-- The input --
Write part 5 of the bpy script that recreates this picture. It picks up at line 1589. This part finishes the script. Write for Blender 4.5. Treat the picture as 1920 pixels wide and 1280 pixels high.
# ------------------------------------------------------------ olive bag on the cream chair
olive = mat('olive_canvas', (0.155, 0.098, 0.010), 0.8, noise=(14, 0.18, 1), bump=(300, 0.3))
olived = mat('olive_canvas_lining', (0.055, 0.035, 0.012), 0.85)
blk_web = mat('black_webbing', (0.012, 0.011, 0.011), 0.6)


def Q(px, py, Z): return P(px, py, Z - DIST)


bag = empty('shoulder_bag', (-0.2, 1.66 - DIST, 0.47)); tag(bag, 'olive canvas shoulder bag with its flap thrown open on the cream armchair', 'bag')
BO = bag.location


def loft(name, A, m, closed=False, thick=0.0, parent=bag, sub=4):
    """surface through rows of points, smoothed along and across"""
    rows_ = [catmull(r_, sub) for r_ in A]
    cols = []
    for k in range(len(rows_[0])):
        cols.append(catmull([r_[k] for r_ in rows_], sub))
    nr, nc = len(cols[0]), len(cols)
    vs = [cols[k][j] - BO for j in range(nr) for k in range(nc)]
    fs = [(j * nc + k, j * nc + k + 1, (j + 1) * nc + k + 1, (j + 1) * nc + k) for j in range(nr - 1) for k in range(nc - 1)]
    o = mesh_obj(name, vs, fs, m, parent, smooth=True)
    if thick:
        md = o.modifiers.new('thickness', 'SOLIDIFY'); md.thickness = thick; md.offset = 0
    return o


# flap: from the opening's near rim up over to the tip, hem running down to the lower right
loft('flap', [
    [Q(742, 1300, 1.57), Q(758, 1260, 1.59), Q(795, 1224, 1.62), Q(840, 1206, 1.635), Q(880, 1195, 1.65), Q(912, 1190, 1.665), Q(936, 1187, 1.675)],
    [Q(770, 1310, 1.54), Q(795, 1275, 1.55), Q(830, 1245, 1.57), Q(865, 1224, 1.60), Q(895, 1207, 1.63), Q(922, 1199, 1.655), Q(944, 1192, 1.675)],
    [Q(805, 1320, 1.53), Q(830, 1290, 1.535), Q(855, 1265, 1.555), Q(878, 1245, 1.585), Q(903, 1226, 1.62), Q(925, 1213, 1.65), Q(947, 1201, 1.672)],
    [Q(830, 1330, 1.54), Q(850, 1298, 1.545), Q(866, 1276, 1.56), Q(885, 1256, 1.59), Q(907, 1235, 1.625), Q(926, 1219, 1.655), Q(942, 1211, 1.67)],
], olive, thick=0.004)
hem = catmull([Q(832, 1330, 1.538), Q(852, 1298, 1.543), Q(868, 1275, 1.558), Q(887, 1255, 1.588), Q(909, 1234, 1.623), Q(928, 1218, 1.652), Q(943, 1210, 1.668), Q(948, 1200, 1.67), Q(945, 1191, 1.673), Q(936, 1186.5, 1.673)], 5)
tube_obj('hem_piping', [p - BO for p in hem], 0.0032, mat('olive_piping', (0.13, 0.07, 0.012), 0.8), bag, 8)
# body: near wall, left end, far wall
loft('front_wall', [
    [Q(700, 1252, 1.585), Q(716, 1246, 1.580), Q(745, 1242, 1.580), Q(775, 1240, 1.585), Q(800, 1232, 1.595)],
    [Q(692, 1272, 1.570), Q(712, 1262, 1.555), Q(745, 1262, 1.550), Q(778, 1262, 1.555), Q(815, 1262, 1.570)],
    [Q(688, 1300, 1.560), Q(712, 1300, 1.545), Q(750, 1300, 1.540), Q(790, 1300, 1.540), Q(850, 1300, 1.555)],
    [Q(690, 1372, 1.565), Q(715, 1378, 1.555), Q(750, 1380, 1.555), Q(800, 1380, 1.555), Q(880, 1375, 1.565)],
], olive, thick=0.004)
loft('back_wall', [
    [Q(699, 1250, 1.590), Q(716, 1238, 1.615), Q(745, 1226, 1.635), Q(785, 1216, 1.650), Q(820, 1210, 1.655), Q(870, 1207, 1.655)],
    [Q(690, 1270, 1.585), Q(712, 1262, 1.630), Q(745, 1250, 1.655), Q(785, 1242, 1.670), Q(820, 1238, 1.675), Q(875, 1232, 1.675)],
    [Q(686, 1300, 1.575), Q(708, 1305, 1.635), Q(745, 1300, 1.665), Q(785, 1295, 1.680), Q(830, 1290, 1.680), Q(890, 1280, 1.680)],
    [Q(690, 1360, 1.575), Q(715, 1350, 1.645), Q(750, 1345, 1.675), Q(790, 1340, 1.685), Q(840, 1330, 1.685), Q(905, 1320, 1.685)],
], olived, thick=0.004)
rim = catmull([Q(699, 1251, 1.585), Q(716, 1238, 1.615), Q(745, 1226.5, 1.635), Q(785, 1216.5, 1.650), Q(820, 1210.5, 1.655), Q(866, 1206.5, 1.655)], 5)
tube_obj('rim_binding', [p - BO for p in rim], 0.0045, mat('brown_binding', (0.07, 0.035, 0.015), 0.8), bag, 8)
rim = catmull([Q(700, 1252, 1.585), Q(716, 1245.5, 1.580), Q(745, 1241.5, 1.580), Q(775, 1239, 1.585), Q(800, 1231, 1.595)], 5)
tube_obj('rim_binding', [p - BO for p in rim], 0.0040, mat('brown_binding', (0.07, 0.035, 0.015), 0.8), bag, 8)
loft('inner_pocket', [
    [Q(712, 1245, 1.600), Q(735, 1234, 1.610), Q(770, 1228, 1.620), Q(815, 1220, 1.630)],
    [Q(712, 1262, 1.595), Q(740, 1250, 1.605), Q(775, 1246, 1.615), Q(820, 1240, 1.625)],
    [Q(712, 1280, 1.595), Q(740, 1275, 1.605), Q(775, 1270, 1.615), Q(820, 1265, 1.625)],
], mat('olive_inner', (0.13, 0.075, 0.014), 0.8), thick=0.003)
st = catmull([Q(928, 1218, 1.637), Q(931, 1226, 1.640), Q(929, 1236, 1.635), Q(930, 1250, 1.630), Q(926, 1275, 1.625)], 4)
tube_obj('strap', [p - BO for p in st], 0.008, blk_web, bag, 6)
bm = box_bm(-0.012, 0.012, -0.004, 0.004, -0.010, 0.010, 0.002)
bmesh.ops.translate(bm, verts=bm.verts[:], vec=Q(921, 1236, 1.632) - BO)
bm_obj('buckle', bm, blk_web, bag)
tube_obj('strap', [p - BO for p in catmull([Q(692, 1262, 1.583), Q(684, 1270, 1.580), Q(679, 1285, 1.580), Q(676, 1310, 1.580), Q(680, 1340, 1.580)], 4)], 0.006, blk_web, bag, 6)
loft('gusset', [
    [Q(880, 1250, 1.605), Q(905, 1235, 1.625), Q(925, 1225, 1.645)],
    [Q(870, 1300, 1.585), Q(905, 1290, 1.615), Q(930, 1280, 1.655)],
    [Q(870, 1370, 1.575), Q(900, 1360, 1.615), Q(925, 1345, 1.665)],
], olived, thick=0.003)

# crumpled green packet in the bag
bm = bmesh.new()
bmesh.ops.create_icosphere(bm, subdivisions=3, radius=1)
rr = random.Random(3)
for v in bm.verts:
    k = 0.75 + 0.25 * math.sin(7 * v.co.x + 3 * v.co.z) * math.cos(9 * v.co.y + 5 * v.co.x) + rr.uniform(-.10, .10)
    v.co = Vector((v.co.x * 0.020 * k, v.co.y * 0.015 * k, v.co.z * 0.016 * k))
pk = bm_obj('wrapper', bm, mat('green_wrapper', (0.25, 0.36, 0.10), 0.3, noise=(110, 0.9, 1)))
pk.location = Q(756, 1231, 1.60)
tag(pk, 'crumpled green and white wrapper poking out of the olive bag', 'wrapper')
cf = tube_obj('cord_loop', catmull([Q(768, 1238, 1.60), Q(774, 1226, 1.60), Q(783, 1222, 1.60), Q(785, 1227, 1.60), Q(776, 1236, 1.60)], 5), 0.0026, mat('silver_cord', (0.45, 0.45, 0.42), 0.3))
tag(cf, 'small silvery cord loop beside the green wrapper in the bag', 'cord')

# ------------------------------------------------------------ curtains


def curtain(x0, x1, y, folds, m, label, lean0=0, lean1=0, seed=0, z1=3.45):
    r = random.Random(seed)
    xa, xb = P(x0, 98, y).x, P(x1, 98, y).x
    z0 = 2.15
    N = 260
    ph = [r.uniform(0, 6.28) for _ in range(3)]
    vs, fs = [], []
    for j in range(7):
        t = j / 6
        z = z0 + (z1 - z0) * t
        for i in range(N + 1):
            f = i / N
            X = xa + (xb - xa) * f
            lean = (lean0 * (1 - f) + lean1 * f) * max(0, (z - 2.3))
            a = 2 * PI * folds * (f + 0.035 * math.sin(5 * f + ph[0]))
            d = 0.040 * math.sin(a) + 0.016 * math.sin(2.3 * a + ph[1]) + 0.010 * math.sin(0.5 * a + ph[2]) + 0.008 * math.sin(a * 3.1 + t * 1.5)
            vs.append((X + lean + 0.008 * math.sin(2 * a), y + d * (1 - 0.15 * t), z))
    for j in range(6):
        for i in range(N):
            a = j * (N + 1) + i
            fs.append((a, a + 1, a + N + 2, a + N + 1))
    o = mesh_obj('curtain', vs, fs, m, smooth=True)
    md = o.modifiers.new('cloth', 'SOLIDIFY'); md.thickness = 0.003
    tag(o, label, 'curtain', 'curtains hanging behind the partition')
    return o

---

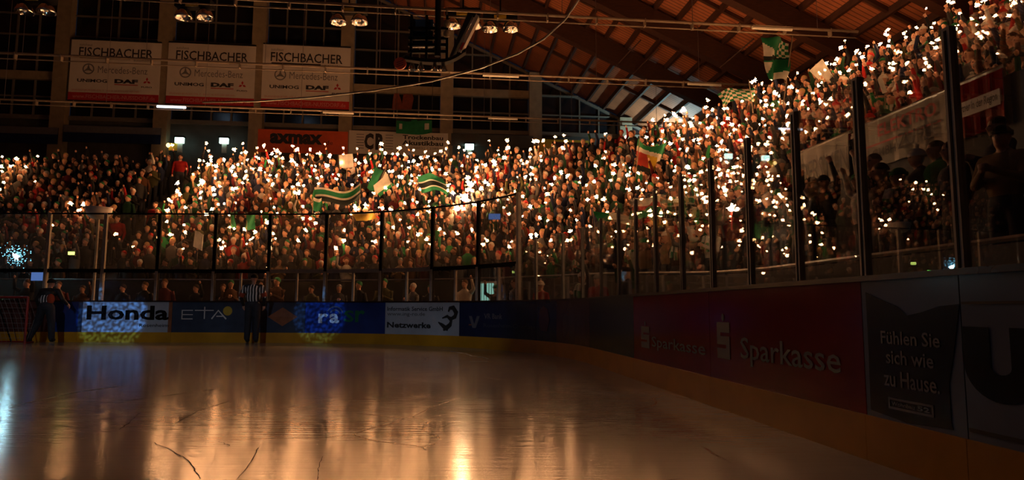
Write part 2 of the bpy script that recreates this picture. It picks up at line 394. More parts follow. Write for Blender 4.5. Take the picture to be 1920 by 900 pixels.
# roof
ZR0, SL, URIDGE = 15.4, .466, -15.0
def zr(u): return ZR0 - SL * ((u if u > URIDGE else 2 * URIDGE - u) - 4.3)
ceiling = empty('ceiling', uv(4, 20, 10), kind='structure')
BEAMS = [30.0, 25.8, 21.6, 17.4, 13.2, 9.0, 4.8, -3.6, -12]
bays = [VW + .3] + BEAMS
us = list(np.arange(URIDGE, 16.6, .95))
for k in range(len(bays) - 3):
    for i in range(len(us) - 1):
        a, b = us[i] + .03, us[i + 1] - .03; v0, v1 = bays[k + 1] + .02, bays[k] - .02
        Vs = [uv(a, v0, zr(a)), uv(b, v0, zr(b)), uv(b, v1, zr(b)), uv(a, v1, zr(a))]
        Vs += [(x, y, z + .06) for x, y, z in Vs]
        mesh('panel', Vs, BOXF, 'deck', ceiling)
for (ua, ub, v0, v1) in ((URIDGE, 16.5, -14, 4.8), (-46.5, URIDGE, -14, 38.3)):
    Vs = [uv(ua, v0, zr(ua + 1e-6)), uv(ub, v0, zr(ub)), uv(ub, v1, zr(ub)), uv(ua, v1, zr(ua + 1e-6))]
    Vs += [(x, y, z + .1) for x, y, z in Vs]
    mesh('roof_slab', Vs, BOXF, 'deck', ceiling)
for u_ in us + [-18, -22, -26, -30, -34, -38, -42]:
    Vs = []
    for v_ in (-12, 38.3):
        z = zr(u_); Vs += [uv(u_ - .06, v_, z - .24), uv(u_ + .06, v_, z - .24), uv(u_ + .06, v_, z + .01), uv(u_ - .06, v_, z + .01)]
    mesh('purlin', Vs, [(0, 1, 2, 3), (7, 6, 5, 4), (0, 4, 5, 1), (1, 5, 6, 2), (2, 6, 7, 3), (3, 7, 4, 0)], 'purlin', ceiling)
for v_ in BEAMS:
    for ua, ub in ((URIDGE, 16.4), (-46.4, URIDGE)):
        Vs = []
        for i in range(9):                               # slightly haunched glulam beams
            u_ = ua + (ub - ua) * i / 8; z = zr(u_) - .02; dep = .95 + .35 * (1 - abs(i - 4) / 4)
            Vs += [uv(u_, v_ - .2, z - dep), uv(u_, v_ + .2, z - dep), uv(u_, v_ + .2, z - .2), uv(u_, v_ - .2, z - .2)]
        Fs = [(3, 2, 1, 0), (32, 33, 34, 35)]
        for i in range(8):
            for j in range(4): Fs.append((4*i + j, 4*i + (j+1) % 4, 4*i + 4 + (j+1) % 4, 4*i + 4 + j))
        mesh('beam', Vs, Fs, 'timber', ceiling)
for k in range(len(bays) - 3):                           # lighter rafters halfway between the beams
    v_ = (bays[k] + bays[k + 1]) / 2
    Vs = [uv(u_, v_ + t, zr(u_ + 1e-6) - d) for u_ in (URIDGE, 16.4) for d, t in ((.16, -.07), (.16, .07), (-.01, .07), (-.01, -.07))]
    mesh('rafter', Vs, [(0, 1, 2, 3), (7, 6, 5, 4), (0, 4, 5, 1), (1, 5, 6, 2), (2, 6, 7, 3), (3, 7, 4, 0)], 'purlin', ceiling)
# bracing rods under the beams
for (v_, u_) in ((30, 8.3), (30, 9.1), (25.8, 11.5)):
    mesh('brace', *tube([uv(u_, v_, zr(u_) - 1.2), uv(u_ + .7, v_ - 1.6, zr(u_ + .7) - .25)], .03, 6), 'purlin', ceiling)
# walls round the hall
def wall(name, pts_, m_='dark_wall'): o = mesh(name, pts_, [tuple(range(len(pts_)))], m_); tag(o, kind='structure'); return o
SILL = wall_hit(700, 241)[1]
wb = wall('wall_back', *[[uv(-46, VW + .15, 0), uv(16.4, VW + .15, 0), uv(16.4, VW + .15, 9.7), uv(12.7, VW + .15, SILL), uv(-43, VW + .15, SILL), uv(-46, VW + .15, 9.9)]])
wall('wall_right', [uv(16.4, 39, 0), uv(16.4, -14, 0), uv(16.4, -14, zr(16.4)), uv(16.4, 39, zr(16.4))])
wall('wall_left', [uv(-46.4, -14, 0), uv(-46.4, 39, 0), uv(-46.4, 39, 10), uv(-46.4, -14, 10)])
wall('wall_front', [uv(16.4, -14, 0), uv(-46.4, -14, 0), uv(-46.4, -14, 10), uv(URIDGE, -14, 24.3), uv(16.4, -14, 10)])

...

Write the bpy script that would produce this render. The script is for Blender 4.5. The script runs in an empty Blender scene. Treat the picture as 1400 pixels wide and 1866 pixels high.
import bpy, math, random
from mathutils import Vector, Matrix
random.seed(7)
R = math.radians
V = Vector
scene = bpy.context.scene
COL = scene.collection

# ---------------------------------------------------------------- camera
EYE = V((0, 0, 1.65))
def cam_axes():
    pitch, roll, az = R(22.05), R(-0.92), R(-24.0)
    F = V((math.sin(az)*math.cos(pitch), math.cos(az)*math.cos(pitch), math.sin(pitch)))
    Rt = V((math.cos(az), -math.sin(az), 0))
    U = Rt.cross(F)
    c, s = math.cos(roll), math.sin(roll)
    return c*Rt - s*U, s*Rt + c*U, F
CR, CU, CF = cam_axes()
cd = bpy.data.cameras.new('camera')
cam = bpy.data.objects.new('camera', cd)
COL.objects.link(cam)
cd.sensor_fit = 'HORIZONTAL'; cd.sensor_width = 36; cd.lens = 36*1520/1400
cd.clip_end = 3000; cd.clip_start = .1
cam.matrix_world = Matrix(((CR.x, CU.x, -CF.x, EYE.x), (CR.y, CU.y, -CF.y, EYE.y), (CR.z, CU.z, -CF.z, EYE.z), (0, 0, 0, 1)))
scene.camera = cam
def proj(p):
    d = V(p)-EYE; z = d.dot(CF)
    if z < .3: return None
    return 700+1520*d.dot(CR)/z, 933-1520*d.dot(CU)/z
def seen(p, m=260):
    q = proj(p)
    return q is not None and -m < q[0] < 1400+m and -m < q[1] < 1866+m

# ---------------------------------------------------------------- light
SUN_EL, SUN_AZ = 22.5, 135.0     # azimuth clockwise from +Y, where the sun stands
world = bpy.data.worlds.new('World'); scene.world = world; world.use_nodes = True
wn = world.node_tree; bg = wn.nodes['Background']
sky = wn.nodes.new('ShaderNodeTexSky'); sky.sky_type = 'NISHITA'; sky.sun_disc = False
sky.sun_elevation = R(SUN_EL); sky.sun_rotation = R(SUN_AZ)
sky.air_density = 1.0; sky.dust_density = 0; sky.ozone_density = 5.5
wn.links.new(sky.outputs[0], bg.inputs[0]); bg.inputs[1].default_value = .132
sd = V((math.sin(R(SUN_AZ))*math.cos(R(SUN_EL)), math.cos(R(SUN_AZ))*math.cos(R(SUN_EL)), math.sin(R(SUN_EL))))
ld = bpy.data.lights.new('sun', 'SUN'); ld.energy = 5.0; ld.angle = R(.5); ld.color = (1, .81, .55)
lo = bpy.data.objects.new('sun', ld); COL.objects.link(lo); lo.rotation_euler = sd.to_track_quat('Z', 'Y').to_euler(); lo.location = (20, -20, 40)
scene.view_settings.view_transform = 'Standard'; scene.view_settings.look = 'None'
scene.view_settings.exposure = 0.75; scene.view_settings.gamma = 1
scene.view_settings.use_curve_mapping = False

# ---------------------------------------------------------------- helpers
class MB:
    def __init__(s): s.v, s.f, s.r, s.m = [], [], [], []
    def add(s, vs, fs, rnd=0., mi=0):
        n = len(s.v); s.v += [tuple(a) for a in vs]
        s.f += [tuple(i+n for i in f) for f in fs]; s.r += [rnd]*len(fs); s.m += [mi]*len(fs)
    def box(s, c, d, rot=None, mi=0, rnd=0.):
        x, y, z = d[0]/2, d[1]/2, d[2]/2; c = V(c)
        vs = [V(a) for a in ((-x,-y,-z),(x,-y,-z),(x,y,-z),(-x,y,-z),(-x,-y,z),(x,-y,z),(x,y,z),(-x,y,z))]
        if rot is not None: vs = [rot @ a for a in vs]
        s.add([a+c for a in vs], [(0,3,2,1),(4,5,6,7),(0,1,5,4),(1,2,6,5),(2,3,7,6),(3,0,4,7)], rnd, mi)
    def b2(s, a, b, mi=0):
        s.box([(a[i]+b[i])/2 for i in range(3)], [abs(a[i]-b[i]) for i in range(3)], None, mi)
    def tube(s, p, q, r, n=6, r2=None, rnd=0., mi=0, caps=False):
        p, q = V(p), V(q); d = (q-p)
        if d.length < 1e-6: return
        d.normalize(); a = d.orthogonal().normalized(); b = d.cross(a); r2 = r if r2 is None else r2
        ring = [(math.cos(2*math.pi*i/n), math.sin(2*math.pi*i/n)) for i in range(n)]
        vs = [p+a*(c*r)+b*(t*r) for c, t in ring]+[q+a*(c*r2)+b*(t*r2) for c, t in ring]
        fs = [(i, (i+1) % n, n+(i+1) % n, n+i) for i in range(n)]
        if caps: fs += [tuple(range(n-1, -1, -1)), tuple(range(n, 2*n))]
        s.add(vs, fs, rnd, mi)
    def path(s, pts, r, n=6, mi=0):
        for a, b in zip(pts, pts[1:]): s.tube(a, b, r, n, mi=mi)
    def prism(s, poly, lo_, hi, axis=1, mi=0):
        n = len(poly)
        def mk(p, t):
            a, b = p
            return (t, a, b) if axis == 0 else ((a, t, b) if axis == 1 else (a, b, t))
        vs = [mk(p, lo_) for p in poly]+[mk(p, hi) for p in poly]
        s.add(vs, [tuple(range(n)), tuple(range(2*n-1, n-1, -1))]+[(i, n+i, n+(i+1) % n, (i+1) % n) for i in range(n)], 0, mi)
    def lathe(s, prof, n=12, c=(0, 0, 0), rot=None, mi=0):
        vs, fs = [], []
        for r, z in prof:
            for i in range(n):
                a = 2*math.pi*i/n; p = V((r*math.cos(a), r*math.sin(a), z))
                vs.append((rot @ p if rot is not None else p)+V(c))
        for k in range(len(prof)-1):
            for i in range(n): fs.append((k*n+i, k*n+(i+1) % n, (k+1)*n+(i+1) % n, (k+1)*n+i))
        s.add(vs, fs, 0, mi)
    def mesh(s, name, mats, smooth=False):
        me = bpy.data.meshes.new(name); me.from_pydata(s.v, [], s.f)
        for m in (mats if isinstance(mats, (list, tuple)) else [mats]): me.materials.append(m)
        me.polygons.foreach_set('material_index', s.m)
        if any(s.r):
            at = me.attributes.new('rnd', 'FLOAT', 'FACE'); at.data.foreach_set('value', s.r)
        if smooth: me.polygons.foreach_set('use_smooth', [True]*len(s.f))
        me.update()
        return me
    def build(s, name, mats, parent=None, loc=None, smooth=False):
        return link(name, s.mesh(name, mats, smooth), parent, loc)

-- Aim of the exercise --
Exactly repeat the lines from the line with "Write part 5" to the line with "def Q(px, py, Z): return P(px, py, Z - DIST)", including both, and output nothing else.

-- Correct result --
Write part 5 of the bpy script that recreates this picture. It picks up at line 1589. This part finishes the script. Write for Blender 4.5. Treat the picture as 1920 pixels wide and 1280 pixels high.
# ------------------------------------------------------------ olive bag on the cream chair
olive = mat('olive_canvas', (0.155, 0.098, 0.010), 0.8, noise=(14, 0.18, 1), bump=(300, 0.3))
olived = mat('olive_canvas_lining', (0.055, 0.035, 0.012), 0.85)
blk_web = mat('black_webbing', (0.012, 0.011, 0.011), 0.6)


def Q(px, py, Z): return P(px, py, Z - DIST)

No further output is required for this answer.